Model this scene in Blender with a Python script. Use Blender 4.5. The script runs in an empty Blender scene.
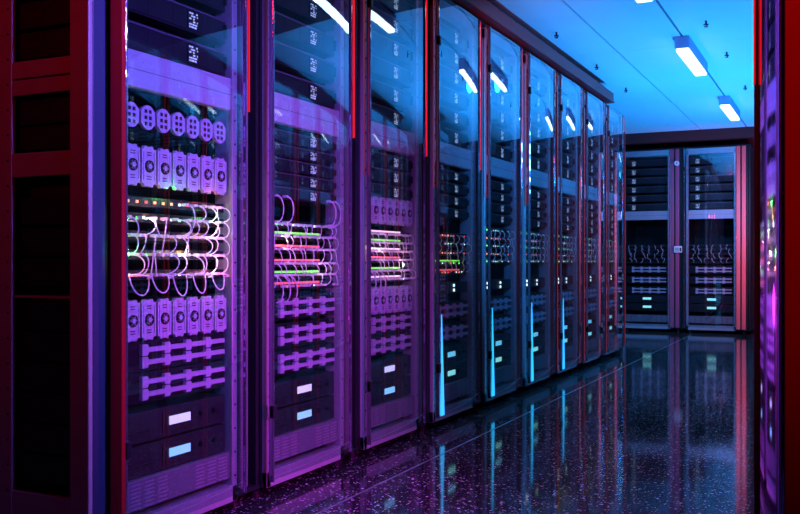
import bpy, bmesh, math, random
from mathutils import Vector, Matrix
random.seed(11)
S = bpy.context.scene
COL = S.collection
PI = math.pi
F, THETA, H = 930.0, math.atan(443/930.0), 0.87      # focal length in pixels, yaw, eye height
CEIL = 2.47
W = 0.767                                            # cabinet pitch
RX = -1.87                                           # glass plane of the left row

# ------------------------------------------------------------------ materials
def mat(name, col, rough=.5, metal=0, spec=.5, emit=None, es=0, coat=0, noise=0, nscale=40, bump=0):
    m = bpy.data.materials.new(name); m.use_nodes = True
    nt = m.node_tree; b = nt.nodes['Principled BSDF']
    b.inputs['Base Color'].default_value = (*col, 1)
    b.inputs['Roughness'].default_value = rough
    b.inputs['Metallic'].default_value = metal
    b.inputs['Specular IOR Level'].default_value = spec
    b.inputs['Coat Weight'].default_value = coat
    if emit:
        b.inputs['Emission Color'].default_value = (*emit, 1)
        b.inputs['Emission Strength'].default_value = es
    if noise or bump:
        tc = nt.nodes.new('ShaderNodeTexCoord')
        n = nt.nodes.new('ShaderNodeTexNoise'); n.inputs['Scale'].default_value = nscale; n.inputs['Detail'].default_value = 4
        nt.links.new(tc.outputs['Object'], n.inputs['Vector'])
        if noise:
            mx = nt.nodes.new('ShaderNodeMix'); mx.data_type = 'RGBA'
            mx.inputs[6].default_value = (*[c*(1-noise) for c in col], 1)
            mx.inputs[7].default_value = (*[min(1, c*(1+noise)) for c in col], 1)
            nt.links.new(n.outputs['Fac'], mx.inputs[0]); nt.links.new(mx.outputs[2], b.inputs['Base Color'])
        if bump:
            bp = nt.nodes.new('ShaderNodeBump'); bp.inputs['Strength'].default_value = bump; bp.inputs['Distance'].default_value = .01
            nt.links.new(n.outputs['Fac'], bp.inputs['Height']); nt.links.new(bp.outputs['Normal'], b.inputs['Normal'])
    return m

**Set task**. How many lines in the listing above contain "scene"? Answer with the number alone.

**Exercise result**. 2